Manchester's Victoria Baths were promised around £3.5m from the Heritage Lottery Fund, Manchester Council, the Restoration Fund, and English Heritage.
Friends of Victoria Baths have re-costed the work and the first estimate falls short of the cash needed.
The group is now looking for funding to get the restoration off the ground.
The complex includes private baths, a laundry, jacuzzi, three swimming pools and the Turkish baths.
An original bid was put forward to renovate the Turkish baths at an estimated cost of £3.5m, leaving the rest of the complex to be renovated if and when funding became available.
But The Heritage Lottery Fund (HLF) now says the Friends of Victoria Baths have to come up with the plans - and funding - to restore the whole building, before any work can be approved.

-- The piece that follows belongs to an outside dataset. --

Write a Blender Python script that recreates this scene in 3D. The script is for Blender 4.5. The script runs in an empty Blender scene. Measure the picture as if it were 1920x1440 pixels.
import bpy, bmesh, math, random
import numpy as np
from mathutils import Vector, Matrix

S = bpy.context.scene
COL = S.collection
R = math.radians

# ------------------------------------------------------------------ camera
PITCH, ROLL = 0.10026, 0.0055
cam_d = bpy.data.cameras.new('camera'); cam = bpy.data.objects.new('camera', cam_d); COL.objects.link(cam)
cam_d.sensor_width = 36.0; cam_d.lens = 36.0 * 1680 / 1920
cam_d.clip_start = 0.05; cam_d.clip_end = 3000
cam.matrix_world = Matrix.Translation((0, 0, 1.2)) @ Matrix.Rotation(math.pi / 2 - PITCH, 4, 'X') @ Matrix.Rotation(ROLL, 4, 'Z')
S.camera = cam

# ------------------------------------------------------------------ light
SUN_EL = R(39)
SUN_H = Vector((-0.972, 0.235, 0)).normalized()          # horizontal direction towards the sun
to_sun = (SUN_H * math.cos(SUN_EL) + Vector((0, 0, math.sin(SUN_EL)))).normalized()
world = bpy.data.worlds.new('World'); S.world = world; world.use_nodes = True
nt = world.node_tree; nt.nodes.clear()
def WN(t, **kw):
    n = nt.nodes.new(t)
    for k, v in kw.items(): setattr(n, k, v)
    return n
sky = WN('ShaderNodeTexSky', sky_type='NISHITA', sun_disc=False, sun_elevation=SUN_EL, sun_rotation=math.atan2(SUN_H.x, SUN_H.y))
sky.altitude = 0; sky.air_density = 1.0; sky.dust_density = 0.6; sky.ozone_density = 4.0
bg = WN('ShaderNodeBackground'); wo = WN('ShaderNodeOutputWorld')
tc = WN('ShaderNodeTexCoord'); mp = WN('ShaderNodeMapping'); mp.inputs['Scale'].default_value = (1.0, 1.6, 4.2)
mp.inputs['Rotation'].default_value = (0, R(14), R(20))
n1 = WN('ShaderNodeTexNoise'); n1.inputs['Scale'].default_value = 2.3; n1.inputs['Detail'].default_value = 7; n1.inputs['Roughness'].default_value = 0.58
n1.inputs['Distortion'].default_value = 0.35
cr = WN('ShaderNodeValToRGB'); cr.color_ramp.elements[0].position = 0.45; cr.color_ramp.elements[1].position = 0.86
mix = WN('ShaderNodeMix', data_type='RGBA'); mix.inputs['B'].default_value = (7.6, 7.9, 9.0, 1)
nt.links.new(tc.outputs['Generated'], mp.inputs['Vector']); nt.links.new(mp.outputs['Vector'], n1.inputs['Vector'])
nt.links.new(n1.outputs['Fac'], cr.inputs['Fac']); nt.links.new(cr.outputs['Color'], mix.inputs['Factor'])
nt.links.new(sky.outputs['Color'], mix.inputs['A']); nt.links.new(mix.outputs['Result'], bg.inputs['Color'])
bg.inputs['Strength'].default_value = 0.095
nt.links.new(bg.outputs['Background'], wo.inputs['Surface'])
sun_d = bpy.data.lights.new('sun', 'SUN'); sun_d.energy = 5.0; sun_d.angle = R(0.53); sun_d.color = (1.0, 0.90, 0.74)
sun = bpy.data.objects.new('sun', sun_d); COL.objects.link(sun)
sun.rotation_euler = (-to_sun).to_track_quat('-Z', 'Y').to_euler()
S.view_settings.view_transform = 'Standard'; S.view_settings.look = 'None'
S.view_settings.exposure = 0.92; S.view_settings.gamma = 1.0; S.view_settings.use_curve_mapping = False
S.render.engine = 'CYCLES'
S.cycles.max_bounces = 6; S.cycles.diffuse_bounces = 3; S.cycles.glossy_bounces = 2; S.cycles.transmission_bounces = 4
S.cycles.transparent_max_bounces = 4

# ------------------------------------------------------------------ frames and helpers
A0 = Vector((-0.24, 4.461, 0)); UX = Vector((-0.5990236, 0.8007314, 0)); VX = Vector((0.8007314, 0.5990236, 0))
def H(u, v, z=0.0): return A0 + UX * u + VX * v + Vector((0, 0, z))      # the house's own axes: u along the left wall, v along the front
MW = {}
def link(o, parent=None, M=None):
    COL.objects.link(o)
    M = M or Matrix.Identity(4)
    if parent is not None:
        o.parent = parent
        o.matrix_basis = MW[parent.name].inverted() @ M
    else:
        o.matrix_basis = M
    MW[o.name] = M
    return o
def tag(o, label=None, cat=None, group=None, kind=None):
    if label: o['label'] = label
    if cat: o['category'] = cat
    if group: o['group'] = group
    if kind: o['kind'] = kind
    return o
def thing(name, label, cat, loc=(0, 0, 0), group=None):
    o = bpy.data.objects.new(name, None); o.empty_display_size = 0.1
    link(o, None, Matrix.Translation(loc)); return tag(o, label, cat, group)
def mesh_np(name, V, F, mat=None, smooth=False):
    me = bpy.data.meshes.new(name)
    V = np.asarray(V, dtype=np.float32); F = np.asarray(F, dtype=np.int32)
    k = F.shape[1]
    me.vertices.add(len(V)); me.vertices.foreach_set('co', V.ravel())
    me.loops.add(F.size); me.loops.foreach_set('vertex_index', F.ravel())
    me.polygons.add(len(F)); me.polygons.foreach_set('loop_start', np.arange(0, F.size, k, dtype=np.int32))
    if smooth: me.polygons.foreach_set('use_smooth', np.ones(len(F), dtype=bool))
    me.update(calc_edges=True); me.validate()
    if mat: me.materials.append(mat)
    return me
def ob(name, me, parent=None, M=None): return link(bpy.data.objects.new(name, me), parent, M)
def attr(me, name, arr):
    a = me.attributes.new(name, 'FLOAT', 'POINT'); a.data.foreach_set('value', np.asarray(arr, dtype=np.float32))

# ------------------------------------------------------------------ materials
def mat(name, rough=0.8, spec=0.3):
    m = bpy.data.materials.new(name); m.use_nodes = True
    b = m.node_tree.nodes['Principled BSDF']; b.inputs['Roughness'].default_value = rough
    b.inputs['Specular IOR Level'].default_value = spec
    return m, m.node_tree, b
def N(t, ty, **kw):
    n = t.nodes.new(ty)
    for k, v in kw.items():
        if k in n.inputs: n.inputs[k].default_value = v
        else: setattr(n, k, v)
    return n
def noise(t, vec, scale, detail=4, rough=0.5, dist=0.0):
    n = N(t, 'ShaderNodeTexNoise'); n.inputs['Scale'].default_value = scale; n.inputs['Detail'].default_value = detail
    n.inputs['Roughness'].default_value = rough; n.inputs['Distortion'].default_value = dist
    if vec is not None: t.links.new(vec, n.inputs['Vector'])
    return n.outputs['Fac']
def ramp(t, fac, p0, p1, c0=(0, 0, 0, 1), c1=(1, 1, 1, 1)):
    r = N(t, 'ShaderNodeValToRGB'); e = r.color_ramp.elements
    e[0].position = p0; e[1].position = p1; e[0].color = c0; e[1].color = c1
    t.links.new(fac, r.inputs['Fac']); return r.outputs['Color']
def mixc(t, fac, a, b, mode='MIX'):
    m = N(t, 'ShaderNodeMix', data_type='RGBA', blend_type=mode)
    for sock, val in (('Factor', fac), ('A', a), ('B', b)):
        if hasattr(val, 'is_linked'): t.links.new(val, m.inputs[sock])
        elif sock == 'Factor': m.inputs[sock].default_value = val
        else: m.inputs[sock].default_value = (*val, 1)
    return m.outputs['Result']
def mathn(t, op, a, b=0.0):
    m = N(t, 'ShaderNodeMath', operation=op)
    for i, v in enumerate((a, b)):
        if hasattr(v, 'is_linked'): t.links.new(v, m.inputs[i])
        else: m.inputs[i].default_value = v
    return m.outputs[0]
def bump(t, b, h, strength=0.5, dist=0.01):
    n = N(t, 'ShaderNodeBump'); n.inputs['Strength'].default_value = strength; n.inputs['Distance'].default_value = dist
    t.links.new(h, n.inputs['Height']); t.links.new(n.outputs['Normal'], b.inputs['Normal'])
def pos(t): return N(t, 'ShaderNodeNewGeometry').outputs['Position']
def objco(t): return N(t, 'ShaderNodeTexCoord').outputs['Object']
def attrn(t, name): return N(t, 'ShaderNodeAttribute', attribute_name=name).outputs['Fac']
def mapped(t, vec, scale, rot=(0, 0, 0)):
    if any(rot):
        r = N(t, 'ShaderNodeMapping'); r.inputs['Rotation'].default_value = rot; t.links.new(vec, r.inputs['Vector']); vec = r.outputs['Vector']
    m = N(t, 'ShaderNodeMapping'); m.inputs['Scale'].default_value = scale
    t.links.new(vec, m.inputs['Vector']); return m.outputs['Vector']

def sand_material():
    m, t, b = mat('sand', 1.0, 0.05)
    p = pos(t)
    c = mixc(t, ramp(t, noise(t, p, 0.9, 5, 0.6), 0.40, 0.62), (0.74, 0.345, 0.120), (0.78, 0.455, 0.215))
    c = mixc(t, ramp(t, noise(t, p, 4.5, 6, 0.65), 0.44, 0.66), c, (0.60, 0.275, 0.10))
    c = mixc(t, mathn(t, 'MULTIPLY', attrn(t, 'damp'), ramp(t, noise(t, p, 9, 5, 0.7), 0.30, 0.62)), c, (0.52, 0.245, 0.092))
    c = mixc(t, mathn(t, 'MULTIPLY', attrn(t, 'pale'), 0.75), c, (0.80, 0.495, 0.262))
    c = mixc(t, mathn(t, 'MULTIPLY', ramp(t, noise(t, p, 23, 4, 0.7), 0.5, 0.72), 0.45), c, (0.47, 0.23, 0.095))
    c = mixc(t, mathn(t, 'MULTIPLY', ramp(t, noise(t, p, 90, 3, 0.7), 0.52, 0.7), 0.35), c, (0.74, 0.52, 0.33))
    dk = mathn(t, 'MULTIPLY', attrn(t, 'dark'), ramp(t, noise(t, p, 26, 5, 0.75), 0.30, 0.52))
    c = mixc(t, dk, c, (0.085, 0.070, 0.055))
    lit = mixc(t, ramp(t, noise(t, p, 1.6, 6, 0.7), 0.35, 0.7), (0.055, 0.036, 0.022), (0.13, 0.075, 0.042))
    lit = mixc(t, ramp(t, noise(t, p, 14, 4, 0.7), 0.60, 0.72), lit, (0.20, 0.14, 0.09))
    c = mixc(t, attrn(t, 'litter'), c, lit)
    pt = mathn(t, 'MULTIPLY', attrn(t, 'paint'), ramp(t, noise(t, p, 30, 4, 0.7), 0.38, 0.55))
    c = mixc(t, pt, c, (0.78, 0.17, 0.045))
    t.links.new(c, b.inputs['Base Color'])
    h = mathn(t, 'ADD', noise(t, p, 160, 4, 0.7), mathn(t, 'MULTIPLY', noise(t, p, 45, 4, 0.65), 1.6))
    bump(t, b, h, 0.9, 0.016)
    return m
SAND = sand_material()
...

A price tag of £18m has been put on restoring the entire building, not including the ongoing costs necessary to fund a public swimming facility.
A HLF statement said: "Restoring built heritage always takes a long time.
"The baths would never have been restored in one year.
"From the very beginning, everyone involved has recognised a solution for the whole building was needed and understood that to spend millions on one part of the building without knowing how the rest is going to be restored wouldn't deliver maximum benefit to the lottery players' money.
"There would be a risk that the restored part would not be used much while the rest continued to deteriorate," it continued.
But Gill Wright, of the Friends of Victoria Baths, said: "It's not just about coming up with capital, it's about underwriting it.
"We knew for definite that we couldn't do a swimming pool because there's ongoing revenue needed - and where's that going to come from?
"This project needs a lot of support from a lot of different funders," she said.
The baths won the prize after 282,018 viewers voted for the project to win.
The baths were built for the poor of inner Manchester between 1903 and 1906.
When the Lord Mayor opened the building in September 1906 he described it as a "water palace" of which "every citizen of Manchester was proud".
The council closed the baths in 1993, in the face of much local opposition.